今回の大統領選でのミステリーの一つはハリス候補の世論調査での支持率のあまりに急速で、あまりに大幅な上昇だといえる。ハリス副大統領がバイデン大統領の撤退の後を継いで民主党の新たな候補になると決まったのが7月21日、そして民主党全国大会でのハリス氏の正式指名が決まったのが8月21日、この期間とその後の2週間ほどを含めての6週間のハリス氏の人気の急上昇はものすごかった。
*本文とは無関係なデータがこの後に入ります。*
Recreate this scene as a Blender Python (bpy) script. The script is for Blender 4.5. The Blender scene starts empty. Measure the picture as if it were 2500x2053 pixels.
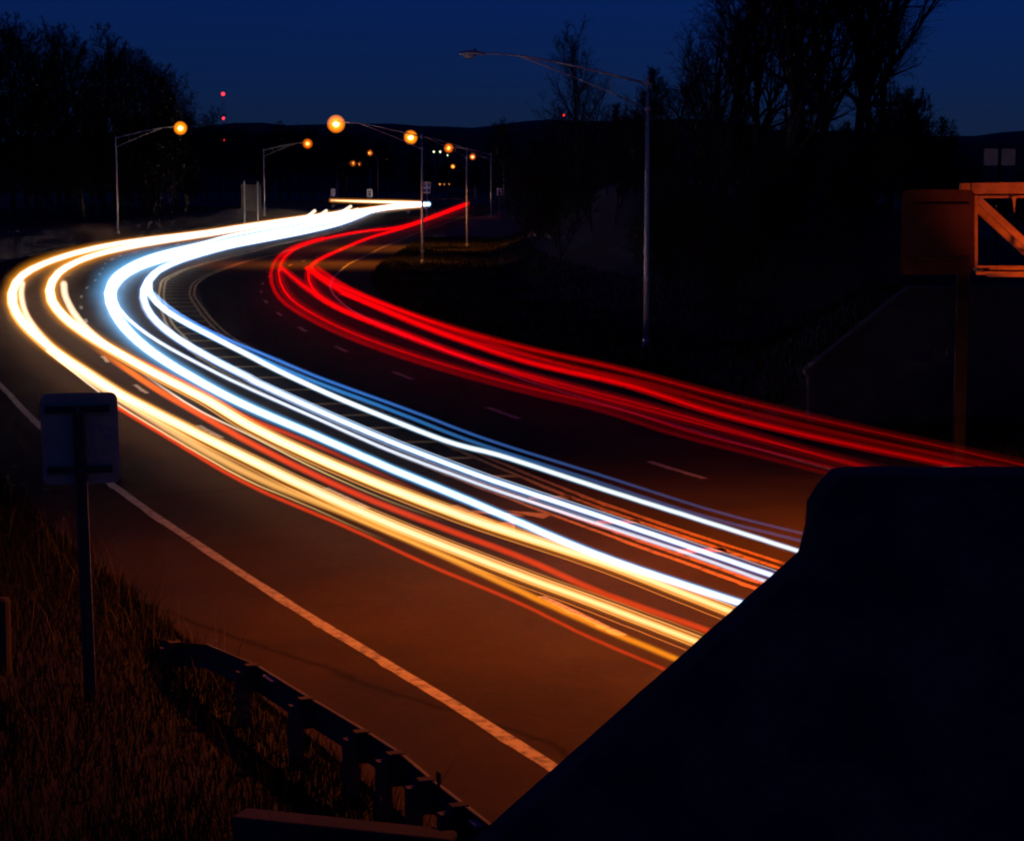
import bpy, bmesh, math, random
import numpy as np
from mathutils import Vector, Matrix

sc = bpy.context.scene
C = sc.collection
rad = math.radians

# ------------------------------------------------------------------ camera
cam_d = bpy.data.cameras.new('camera')
cam_d.sensor_width = 36.0
cam_d.lens = 73.23
cam_d.clip_start = 0.1
cam_d.clip_end = 12000
cam = bpy.data.objects.new('camera', cam_d)
C.objects.link(cam)
CAM_H = 6.4
cam.location = (0, 0, CAM_H)
cam.rotation_euler = (rad(90 - 6.21), 0, 0)
sc.camera = cam

# ------------------------------------------------------------------ sky (dusk, sun below the horizon)
w = bpy.data.worlds.new('World')
sc.world = w
w.use_nodes = True
nt = w.node_tree
bg = nt.nodes['Background']
sky = nt.nodes.new('ShaderNodeTexSky')
sky.sky_type = 'NISHITA'
sky.sun_disc = False
sky.sun_elevation = rad(4.0)
sky.sun_rotation = rad(200)
sky.air_density = 1.0
sky.dust_density = 0.0
sky.ozone_density = 6.0
tint = nt.nodes.new('ShaderNodeMix')
tint.data_type = 'RGBA'
tint.blend_type = 'MULTIPLY'
tint.inputs[0].default_value = 1.0
tint.inputs[7].default_value = (0.13, 0.19, 0.68, 1.0)
nt.links.new(sky.outputs[0], tint.inputs[6])
nt.links.new(tint.outputs[2], bg.inputs[0])
bg.inputs[1].default_value = 0.05

sc.view_settings.view_transform = 'Standard'
sc.view_settings.look = 'None'
sc.view_settings.exposure = 0.0
sc.view_settings.gamma = 1.0
sc.view_settings.use_curve_mapping = False
sc.cycles.use_denoising = True
sc.cycles.use_adaptive_sampling = True
sc.cycles.adaptive_threshold = 0.014
sc.cycles.adaptive_min_samples = 24
sc.cycles.filter_width = 2.1      # the photograph is soft
sc.cycles.max_bounces = 4
sc.cycles.diffuse_bounces = 2
sc.cycles.glossy_bounces = 2
sc.cycles.volume_bounces = 0
sc.cycles.transparent_max_bounces = 128
sc.cycles.use_light_tree = True
sc.cycles.sample_clamp_indirect = 2.0
random.seed(7)
rng = np.random.default_rng(7)

# ------------------------------------------------------------------ helpers
def tag(o, label=None, cat=None, group=None, kind=None):
    if label: o['label'] = label
    if cat: o['category'] = cat
    if group: o['group'] = group
    if kind: o['kind'] = kind
    return o

def link(name, data, parent=None, loc=None):
    o = bpy.data.objects.new(name, data)
    C.objects.link(o)
    if parent is not None: o.parent = parent
    if loc is not None: o.location = loc
    return o

def empty(name, loc=(0, 0, 0), rz=0.0):
    o = link(name, None, None, loc)
    o.rotation_euler = (0, 0, rz)
    o.empty_display_size = 0.3
    return o

class MB:
    """collects simple solids into one mesh"""
    def __init__(self):
        self.v, self.f = [], []
    def add(self, vs, fs):
        n = len(self.v)
        self.v += [tuple(p) for p in vs]
        self.f += [tuple(i + n for i in q) for q in fs]
        return self
    def box(self, c, s, rz=0.0, ry=0.0):
        m = Matrix.Rotation(rz, 3, 'Z') @ Matrix.Rotation(ry, 3, 'Y')
        vs = []
        for x in (-1, 1):
            for y in (-1, 1):
                for z in (-1, 1):
                    vs.append(Vector(c) + m @ Vector((x * s[0] / 2, y * s[1] / 2, z * s[2] / 2)))
        return self.add(vs, [(0, 1, 3, 2), (4, 6, 7, 5), (0, 4, 5, 1), (2, 3, 7, 6), (0, 2, 6, 4), (1, 5, 7, 3)])
    def tube(self, pts, r, n=8, cap=True, sx=1.0):
        pts = [Vector(p) for p in pts]
        rs = r if hasattr(r, '__len__') else [r] * len(pts)
        base = len(self.v)
        for i, p in enumerate(pts):
            t = (pts[min(i + 1, len(pts) - 1)] - pts[max(i - 1, 0)]).normalized()
            a = Vector((0, 0, 1)) if abs(t.z) < 0.9 else Vector((1, 0, 0))
            u = t.cross(a).normalized()
            v = u.cross(t).normalized()
            for k in range(n):
                an = 2 * math.pi * k / n
                self.v.append(tuple(p + rs[i] * (math.cos(an) * u * sx + math.sin(an) * v)))
        for i in range(len(pts) - 1):
            for k in range(n):
                k2 = (k + 1) % n
                self.f.append((base + i * n + k, base + i * n + k2, base + (i + 1) * n + k2, base + (i + 1) * n + k))
        if cap:
            self.f.append(tuple(base + k for k in range(n))[::-1])
            e = base + (len(pts) - 1) * n
            self.f.append(tuple(e + k for k in range(n)))
        return self
    def prism(self, outline, axis_vec):
        """outline: list of 3d points (planar), extruded by axis_vec"""
        n = len(outline)
        a = Vector(axis_vec)
        vs = [Vector(p) for p in outline] + [Vector(p) + a for p in outline]
        fs = [tuple(range(n))[::-1], tuple(range(n, 2 * n))]
        for i in range(n):
            j = (i + 1) % n
            fs.append((i, j, n + j, n + i))
        return self.add(vs, fs)
    def ball(self, c, r, seg=10, ring=7, lo=-1.0, hi=1.0):
        """ellipsoid, optionally cut to a band of its height (lo..hi in -1..1)"""
        rx, ry, rz = r if hasattr(r, '__len__') else (r, r, r)
        base = len(self.v)
        a0, a1 = math.asin(lo), math.asin(hi)
        for i in range(ring + 1):
            a = a0 + (a1 - a0) * i / ring
            for k in range(seg):
                b = 2 * math.pi * k / seg
                self.v.append((c[0] + rx * math.cos(a) * math.cos(b), c[1] + ry * math.cos(a) * math.sin(b), c[2] + rz * math.sin(a)))
        for i in range(ring):
            for k in range(seg):
                k2 = (k + 1) % seg
                self.f.append((base + i * seg + k, base + i * seg + k2, base + (i + 1) * seg + k2, base + (i + 1) * seg + k))
        return self
    def mesh(self, name, mat, smooth=False):
        me = bpy.data.meshes.new(name)
        me.from_pydata(self.v, [], self.f)
        me.update()
        bm = bmesh.new(); bm.from_mesh(me)
        bmesh.ops.recalc_face_normals(bm, faces=bm.faces)
        bm.to_mesh(me); bm.free()
        if smooth:
            me.polygons.foreach_set('use_smooth', [True] * len(me.polygons))
        me.materials.append(mat)
        return me
    def build(self, name, mat, parent=None, smooth=False, bevel=0.0):
        o = link(name, self.mesh(name, mat, smooth), parent)
        if bevel:
            m = o.modifiers.new('bevel', 'BEVEL'); m.width = bevel; m.segments = 2; m.limit_method = 'ANGLE'
        return o

def np_mesh(name, verts, faces, mat, smooth=False):
    """verts (n,3), faces (m,k) numpy arrays"""
    me = bpy.data.meshes.new(name)
    k = faces.shape[1]
    me.vertices.add(len(verts)); me.vertices.foreach_set('co', np.asarray(verts, np.float32).ravel())
    me.loops.add(faces.size); me.loops.foreach_set('vertex_index', faces.astype(np.int32).ravel())
    me.polygons.add(len(faces)); me.polygons.foreach_set('loop_start', np.arange(len(faces), dtype=np.int32) * k)
    if smooth: me.polygons.foreach_set('use_smooth', np.ones(len(faces), dtype=bool))
    me.update(); me.validate()
    me.materials.append(mat)
    return me

# ------------------------------------------------------------------ materials
def new_mat(name):
    m = bpy.data.materials.new(name)
    m.use_nodes = True
    return m, m.node_tree, m.node_tree.nodes['Principled BSDF']

def noise(nt, scale, detail=6.0, rough=0.6, coord='Object', vec_scale=None):
    tc = nt.nodes.new('ShaderNodeTexCoord')
    n = nt.nodes.new('ShaderNodeTexNoise')
    n.inputs['Scale'].default_value = scale
    n.inputs['Detail'].default_value = detail
    n.inputs['Roughness'].default_value = rough
    if vec_scale:
        mp = nt.nodes.new('ShaderNodeMapping')
        mp.inputs['Scale'].default_value = vec_scale
        nt.links.new(tc.outputs[coord], mp.inputs[0]); nt.links.new(mp.outputs[0], n.inputs[0])
    else:
        nt.links.new(tc.outputs[coord], n.inputs[0])
    return n

def ramp(nt, src, stops):
    r = nt.nodes.new('ShaderNodeValToRGB')
    while len(r.color_ramp.elements) < len(stops): r.color_ramp.elements.new(0.5)
    for e, (p, c) in zip(r.color_ramp.elements, stops):
        e.position = p; e.color = (*c, 1.0)
    nt.links.new(src, r.inputs[0])
    return r

def surface(name, c0, c1, scale, rough=0.8, metal=0.0, bump=0.0, bscale=None, spec=0.5, lo=0.35, hi=0.65, vec_scale=None):
    m, nt, p = new_mat(name)
    n = noise(nt, scale, vec_scale=vec_scale)
    r = ramp(nt, n.outputs['Fac'], [(lo, c0), (hi, c1)])
    nt.links.new(r.outputs[0], p.inputs['Base Color'])
    p.inputs['Roughness'].default_value = rough
    p.inputs['Metallic'].default_value = metal
    p.inputs['Specular IOR Level'].default_value = spec
    if bump:
        n2 = noise(nt, bscale or scale * 6)
        b = nt.nodes.new('ShaderNodeBump')
        b.inputs['Strength'].default_value = bump
        b.inputs['Distance'].default_value = 0.02
        nt.links.new(n2.outputs['Fac'], b.inputs['Height'])
        nt.links.new(b.outputs[0], p.inputs['Normal'])
    return m

def asphalt_mat(name, c0, c1):
    m, nt, p = new_mat(name)
    big = noise(nt, 0.22, 5, 0.6)
    fine = noise(nt, 5.0, 8, 0.8)
    mix = nt.nodes.new('ShaderNodeMath'); mix.operation = 'MULTIPLY_ADD'
    mix.inputs[1].default_value = 0.55
    nt.links.new(fine.outputs['Fac'], mix.inputs[0]); nt.links.new(big.outputs['Fac'], mix.inputs[2])
    r = ramp(nt, mix.outputs[0], [(0.55, c0), (1.0, c1)])
    # tar-sealed cracks, a few per hundred square metres
    tc = nt.nodes.new('ShaderNodeTexCoord')
    warp = noise(nt, 0.35, 4, 0.6)
    add = nt.nodes.new('ShaderNodeMixRGB'); add.blend_type = 'ADD'; add.inputs[0].default_value = 1.0
    nt.links.new(tc.outputs['Object'], add.inputs[1]); nt.links.new(warp.outputs['Color'], add.inputs[2])
    vo = nt.nodes.new('ShaderNodeTexVoronoi'); vo.feature = 'DISTANCE_TO_EDGE'; vo.inputs['Scale'].default_value = 0.036
    nt.links.new(add.outputs[0], vo.inputs['Vector'])
    cr = ramp(nt, vo.outputs['Distance'], [(0.0, (0.5, 0.5, 0.5)), (0.003, (1, 1, 1))])
    mul = nt.nodes.new('ShaderNodeMixRGB'); mul.blend_type = 'MULTIPLY'; mul.inputs[0].default_value = 1.0
    nt.links.new(r.outputs[0], mul.inputs[1]); nt.links.new(cr.outputs[0], mul.inputs[2])
    nt.links.new(mul.outputs[0], p.inputs['Base Color'])
    rr = ramp(nt, big.outputs['Fac'], [(0.35, (0.72,) * 3), (0.7, (0.92,) * 3)])
    nt.links.new(rr.outputs[0], p.inputs['Roughness'])
    p.inputs['Specular IOR Level'].default_value = 0.012
    grain = noise(nt, 60.0, 3, 0.7)
    b = nt.nodes.new('ShaderNodeBump'); b.inputs['Strength'].default_value = 0.5; b.inputs['Distance'].default_value = 0.01
    nt.links.new(grain.outputs['Fac'], b.inputs['Height']); nt.links.new(b.outputs[0], p.inputs['Normal'])
    return m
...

トランプ候補はバイデン大統領との1対1との対決では常に優位に立ってきた。どの世論調査をみても数ポイントの僅差とはいえ支持率では先行していた。とくにウィスコンシン、ペンシルベニアなどの激戦州7州ではトランプ氏の優位が確実だった。ところがバイデン氏が明らかな認知能力の衰えのために選挙戦から撤退して、ハリス氏が予備選での競争を経ないまま後継の候補となると、すぐにトランプ氏の支持率に追いつき、一部の調査、一部の州では優位に立つようになった。その差は「カミソリの刃」と評されるほどの僅差だったが、ハリス氏の勢いは顕著となった。